See. There is where the specific moment of inertia of the tuner comes into play. At the top of the 1st order swing the muzzle is at the 1st order anti node - with the correct tuner mass this is also when the bullet exits. However this point is also the first 2nd order node - where angular velocity is at it's highest - and with a tuner with the correct Moment of Inertia this angular motion compensates for relatively small variations in muzzle velocity. Also I think I'm seeing that the sudden increase in barrel diameter of some of the reverse taper barrels might even mimic a condition, which could be mistaken for a "parallel node" - in that it is structurally removed from the propagated stress waveform - and results in a short straight bore section at the muzzle.
At the instant of the bullet leaving under these conditions there would be no yaw imparted to the bullet by a barrels transverse motion. the muzzle would be an instantaneous pivot point, being essentially stationary in the 1st order motion as well as the 2nd order, the short straight section would allow bullet stability to form while still in the choked area, and the escaping muzzle gasses would pass almost uniformly around all tangents to the bullet. Elimination of all of these sources of initial bullet yaw would have to help maintain a stable trajectory down range.
Vibe,
Your first and second mode model of barrel motion is an attractive one, and may be useful for conceptualizing how a tuner might work, but barrel (really, rifle) motion is more complicated.
First, assuming the first mode begins when the bullet enters the barrel, it would reach the top of its swing in a quarter cycle, about 3.1 milliseconds for the barrel without tuner that Al simulated. Even a rimfire bullet leaves sooner than that, about 2.6-2.7 milliseconds. Adding a tuner would make the first mode even slower.
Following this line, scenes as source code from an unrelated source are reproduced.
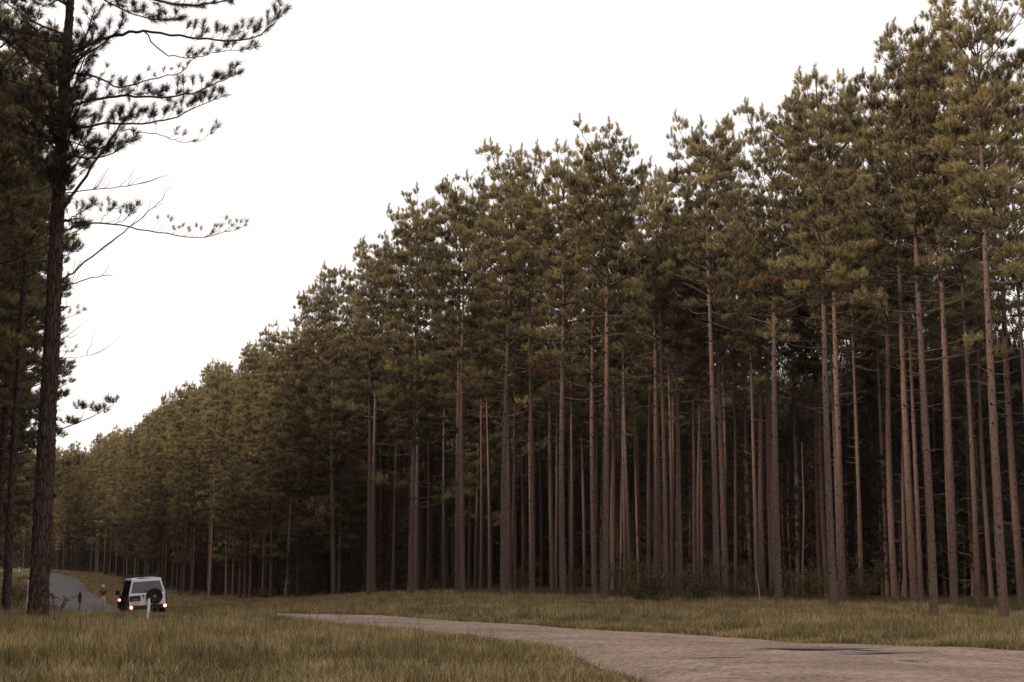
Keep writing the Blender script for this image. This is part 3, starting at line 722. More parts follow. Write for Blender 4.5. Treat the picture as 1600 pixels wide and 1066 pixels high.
# ------------------------------------------------------------------ left roadside stand (dark, cut by the frame)
LEFT = [(9, 62, 5, 1.04, 'dark pine just left of the thick old pine, trunk at the very left edge'),
        (-75, 52, 2, 1.02, 'pine beyond the left edge whose dark boughs reach into the picture'),
        (-52, 72, 7, 1.08, 'dark pine crown at the upper left behind the roadside trunks'),
        (-15, 92, 6, 1.1, 'smaller dark pine seen behind the roadside trunks at the left edge'),
        (-20, 106, 7, 1.1, 'further dark roadside pine with low boughs at the left edge'),
        (-170, 60, 5, 1.06, 'roadside pine outside the left edge, its outer boughs in view'),
        (-12, 68, 6, 1.05, 'dark roadside pine close behind the one at the very left edge'),
        (-32, 82, 5, 1.1, 'dark pine whose boughs fill the sky gap at the upper left edge'),
        (-8, 128, 7, 1.0, 'distant roadside pine with low dark crown left of the road')]
for (px, Y, v, s, lab) in LEFT:
    g = ground(px, Y); q_ = s*(1.35 if px < -12 else 1.05); place_pine(v, g, (q_, q_, s), pr.uniform(0, 6.28), lab, old=True)
for i, (px, Y) in enumerate([(-260, 75), (-140, 92), (-230, 110), (-330, 60), (-120, 128), (-60, 150), (-420, 45), (-300, 38), (-620, 34), (-520, 52), (-700, 44)]):
    g = ground(px, Y); place_pine(pr.choice([5, 6, 7]), g, (1.1, 1.1, 1.04), pr.uniform(0, 6.28), 'pine of the dark stand at the left edge, mostly out of view', 'pines of the left roadside stand', old=True)

# the thick old pine on the left, its branches laid out one by one
YT = 44.0
tree = empty('pine_tree', ground(60, YT)); tag(tree, 'thick old pine with furrowed bark and sparse hanging branches left of the car', 'pine tree')
base = np.array(tree.location)
TP = [(59, 985), (61, 900), (65, 800), (72, 650), (81, 500), (93, 300), (102, 150), (112, 0), (120, -150), (124, -260)]
path = []
for (a, b) in TP:
    p = at(a, b, YT); path.append((p.x-base[0], 0, p.z-base[2]))
path = np.array(path); path[0, 2] = -.4
zz = np.linspace(0, 1, 60); cpl = path
ttp = np.linspace(path[0, 2], path[-1, 2], 60); path_r = np.stack([np.interp(ttp, path[:, 2], path[:, 0]), .15*np.sin(ttp*.3), ttp], -1)
mbT, PT, radT = trunk_mesh('trunk', path[-1, 2], .29, 77, sides=28, seg=320, path=path_r, crown_base=15, stubs=True)
V, F, M, A = mbT.data()
rt = np.random.default_rng(8); nv = 320*28
# plated bark: vertical ridges worked into the trunk surface
ang = np.tile(np.arange(28), 320); hgt = np.repeat(np.arange(320), 28)
ridge = .014*np.sin(ang/28*2*math.pi*9+np.sin(hgt*.05)*2+np.sin(hgt*.13+ang))+rt.normal(size=nv)*.008
ctr = np.repeat(PT, 28, axis=0); dv = V[:nv]-ctr; V[:nv] += dv/np.linalg.norm(dv, axis=1)[:, None]*ridge[:, None]
obj('trunk', mesh_np('old_trunk', V, F, [M_bark2, M_stub], M, True), tree)
def loc(px, py, dy=0.): 
    p = at(px, py, YT+dy); return np.array([p.x, p.y, p.z])-base
rb_ = np.random.default_rng(9)
outN = []; crownW = MB(); 
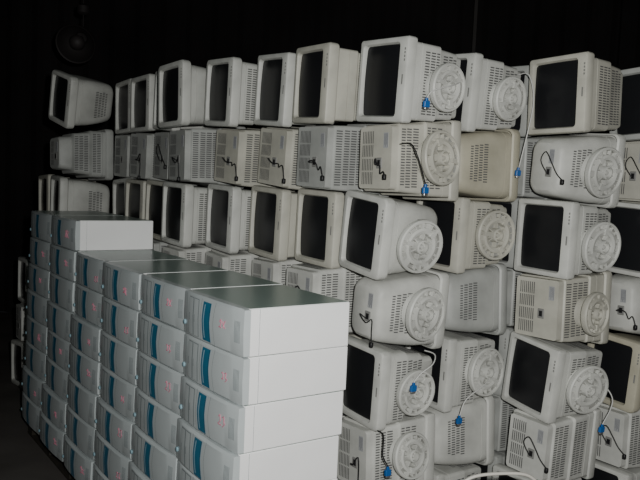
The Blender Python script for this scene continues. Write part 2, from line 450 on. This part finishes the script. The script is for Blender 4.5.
b=MB(); T=[(-.20,0,.012),(-.20,0,.58),(-.19,0,.68),(-.15,0,.725),(-.08,0,.745),(.06,0,.748),(.12,0,.725),(.15,0,.68),(.155,0,.58),(.155,0,.012)]
b.tube(T,.0065,8,0,4)
fr=bpy.data.objects.new("trolley_frame",None); COL.objects.link(fr); fr.matrix_world=Matrix.Translation((.76,2.85,0))@Matrix.Rotation(.12,4,'Z')
o=link("handle",b.mesh("handle",[TUBE],60)); o.parent=fr
for zc in (.12,.40):
    b=MB(); b.tube([(-.20,-.0,zc),(.155,0,zc)],.006,8,0,1)
    o=link("crossbar",b.mesh("crossbar",[TUBE],60)); o.parent=fr
b=MB(); b.bbox(-.21,.165,-.22,.015,.0,.012,.003); o=link("toe_plate",b.mesh("toe_plate",[TUBE],30)); o.parent=fr
fr["label"]="pale painted tube trolley frame beside the monitors"; fr["category"]="trolley"

# high-bay reflector lamp, tipped on its hook
lp=bpy.data.objects.new("pendant_lamp",None); COL.objects.link(lp); lp.location=(-2.25,7.0,2.92)
def lathe(pr,n=32): return [[(r*math.cos(2*math.pi*k/n),r*math.sin(2*math.pi*k/n),z) for k in range(n)] for r,z in pr]
TL=Matrix.Translation((0,0,.16))@Matrix.Rotation(math.radians(-62),4,'X')@Matrix.Translation((0,0,-.18))
b=MB(); b.loft(lathe([(.165,-.05),(.175,-.06),(.178,-.045),(.17,-.03)]),False,False,1); b.loft(lathe([(.172,-.045),(.155,.02),(.12,.07),(.07,.11),(.05,.13),(.05,.18),(.02,.19)]),False,True)
o=link("lamp_shade",b.mesh("lamp_shade",[M_LAMP,M_LAMPR],50)); o.parent=lp; o.matrix_local=TL
b=MB(); b.loft(lathe([(.03,.10),(.05,.05),(.07,.0),(.055,-.04),(.02,-.06)]),True,True); o=link("bulb",b.mesh("bulb",[M_LAMPR],50)); o.parent=lp; o.matrix_local=TL
b=MB(); b.tube([(0,0,.15),(0,0,1.68)],.006,6,0,1); b.loft([[(p[0],p[1],p[2]+.38) for p in l] for l in lathe([(.03,-.03),(.055,-.01),(.055,.05),(.02,.07)])],True,True)
o=link("cord",b.mesh("cord",[M_LAMP],50)); o.parent=lp
lp["label"]="unlit round reflector lamp hanging from the dark ceiling"; lp["category"]="lamp"

# ------------------------------------------------------------ room
def slab(name,x0,x1,y0,y1,z0,z1,m):
    b=MB(); b.box(x0,x1,y0,y1,z0,z1); o=link(name,b.mesh(name,[m],0)); o["kind"]="structure"; return o
X0,X1,Y0,Y1,ZC=-6.5,5.5,-2.5,9.5,4.6
slab("floor",X0,X1,Y0,Y1,-.1,0,M_CONC)
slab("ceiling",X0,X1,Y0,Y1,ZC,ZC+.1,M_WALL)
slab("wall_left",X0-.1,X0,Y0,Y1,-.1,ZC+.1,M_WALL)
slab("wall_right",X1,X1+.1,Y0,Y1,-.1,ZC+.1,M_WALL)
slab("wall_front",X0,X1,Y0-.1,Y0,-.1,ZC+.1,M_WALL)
b=MB(); n=150; lo=[]
for z in (-.0,ZC):
    lo.append([(X0+(X1-X0)*i/n, Y1+(.03 if (i//2)%2 else 0),z) for i in range(n+1)])
b.loft(lo,False,False,0,False); b.box(X0,X1,Y1+.07,Y1+.14,0,ZC)
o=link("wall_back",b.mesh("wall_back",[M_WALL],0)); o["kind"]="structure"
slab("trim_1",1.78,1.82,Y1-.06,Y1-.001,0,ZC,M_POST)
slab("trim_2",3.6,3.72,Y1-.06,Y1-.001,0,ZC,M_WALL)

# ------------------------------------------------------------ light, world, camera
w=bpy.data.worlds.new("World"); bpy.context.scene.world=w; w.use_nodes=True
w.node_tree.nodes["Background"].inputs[0].default_value=(.5,.55,.6,1); w.node_tree.nodes["Background"].inputs[1].default_value=.02
L=bpy.data.lights.new("camera_flash",'AREA'); L.shape='DISK'; L.size=.07; L.energy=126; L.color=(1,.997,.97)
lo=link("camera_flash",L); lo.location=(.12,-.02,1.97); lo.rotation_euler=(math.radians(86),0,math.radians(-20))
L=bpy.data.lights.new("overhead_light",'AREA'); L.size=2.5; L.energy=5; L.color=(.7,.95,.9)
lo=link("overhead_light",L); lo.location=(-1.0,1.5,4.3)

cam=bpy.data.cameras.new("Camera"); cam.lens=42.2; cam.sensor_width=36
co=link("Camera",cam)
co.matrix_world=Matrix.Translation((0,0,1.862))@Matrix.Rotation(math.radians(90-4.6),4,'X')@Matrix.Rotation(math.radians(2.4),4,'Z')
bpy.context.scene.camera=co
Second, the whole natural frequency/mode shape description of vibration doesn't apply until the initial impulse creating the motion has propagated throughout the barrel, i.e., for times much longer than the product of the length of the barrel times the wavespeed. You can see this time in Al's simulations. For the fastest (longitudinal) wave, it takes about 0.7 milliseconds for the muzzle to move at all, even though large motions began earlier at the breech. Multiply this time by, say, 100 to estimate the time when periodic vibrations fully develop, about 70 milliseconds. By then, the bullet has been gone for at least 67 milliseconds. Like Al says, (paraphrasing here) the barrel is like a guitar string and the powder like a pick. The bullet leaves while the pick is still plucking the string. The steady state vibration happens later, much later.
A better simplified model of barrel motion might be that of a transverse traveling wave. You can see this in Al's simulations, too (for instance,
http://www.varmintal.com/a22lr.htm). The wave starting at the breech reaches the muzzle in about 1.5 milliseconds and raises the muzzle angle to a peak, then bounces back toward the breech. Timing bullet exit to the upslope before the second peak in muzzle angle at about 3 milliseconds would tune the rifle.